Find all the lines with "scene" and gather them.

Data shown
·····
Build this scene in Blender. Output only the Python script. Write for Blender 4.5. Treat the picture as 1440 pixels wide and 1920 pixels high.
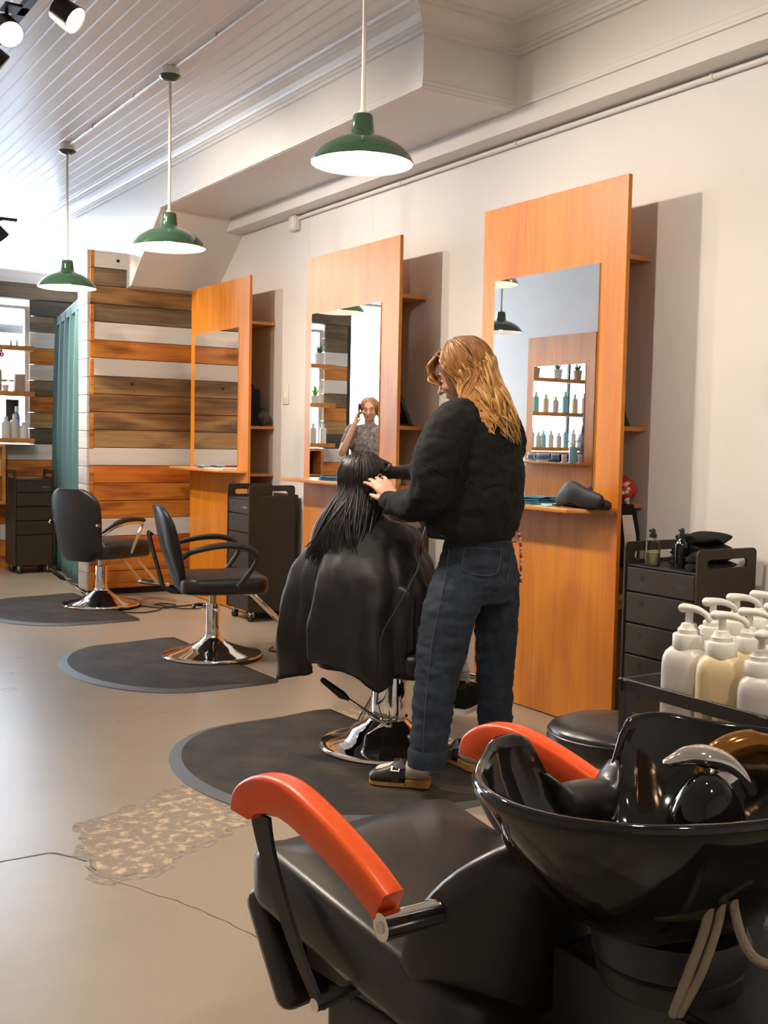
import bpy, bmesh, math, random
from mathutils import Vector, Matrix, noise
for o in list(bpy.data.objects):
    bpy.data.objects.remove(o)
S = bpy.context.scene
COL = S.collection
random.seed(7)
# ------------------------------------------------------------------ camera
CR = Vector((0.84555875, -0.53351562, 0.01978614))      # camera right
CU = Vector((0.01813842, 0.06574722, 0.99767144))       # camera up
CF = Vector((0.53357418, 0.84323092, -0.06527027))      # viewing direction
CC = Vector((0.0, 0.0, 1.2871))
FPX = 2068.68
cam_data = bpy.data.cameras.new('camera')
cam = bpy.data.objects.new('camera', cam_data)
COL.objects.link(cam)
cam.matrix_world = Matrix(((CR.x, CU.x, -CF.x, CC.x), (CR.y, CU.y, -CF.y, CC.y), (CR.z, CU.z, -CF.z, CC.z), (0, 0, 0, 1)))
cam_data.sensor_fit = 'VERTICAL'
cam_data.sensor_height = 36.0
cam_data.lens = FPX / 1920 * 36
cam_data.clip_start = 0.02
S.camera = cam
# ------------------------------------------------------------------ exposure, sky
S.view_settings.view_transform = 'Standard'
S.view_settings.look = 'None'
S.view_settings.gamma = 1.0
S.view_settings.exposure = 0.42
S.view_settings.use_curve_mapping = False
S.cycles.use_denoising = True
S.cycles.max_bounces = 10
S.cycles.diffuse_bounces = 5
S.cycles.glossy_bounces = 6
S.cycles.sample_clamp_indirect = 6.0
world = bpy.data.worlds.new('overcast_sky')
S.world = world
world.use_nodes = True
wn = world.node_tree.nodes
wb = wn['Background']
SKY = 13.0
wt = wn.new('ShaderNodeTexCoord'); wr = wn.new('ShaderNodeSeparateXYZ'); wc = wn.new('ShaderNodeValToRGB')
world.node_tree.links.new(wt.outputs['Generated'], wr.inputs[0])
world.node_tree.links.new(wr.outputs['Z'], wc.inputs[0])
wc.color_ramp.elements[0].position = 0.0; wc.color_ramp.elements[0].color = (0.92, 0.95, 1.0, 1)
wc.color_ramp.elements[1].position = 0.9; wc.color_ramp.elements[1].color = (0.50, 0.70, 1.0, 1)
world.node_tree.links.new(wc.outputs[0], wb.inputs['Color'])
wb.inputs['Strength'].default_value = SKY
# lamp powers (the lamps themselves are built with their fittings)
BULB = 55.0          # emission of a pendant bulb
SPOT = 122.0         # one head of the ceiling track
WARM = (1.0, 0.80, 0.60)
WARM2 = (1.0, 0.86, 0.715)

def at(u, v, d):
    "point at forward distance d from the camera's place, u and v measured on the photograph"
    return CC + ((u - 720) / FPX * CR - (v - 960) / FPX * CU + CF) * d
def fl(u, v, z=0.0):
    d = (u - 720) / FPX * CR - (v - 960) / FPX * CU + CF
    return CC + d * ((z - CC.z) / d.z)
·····
Written response
Build this scene in Blender. Output only the Python script. Write for Blender 4.5. Treat the picture as 1440 pixels wide and 1920 pixels high.
S = bpy.context.scene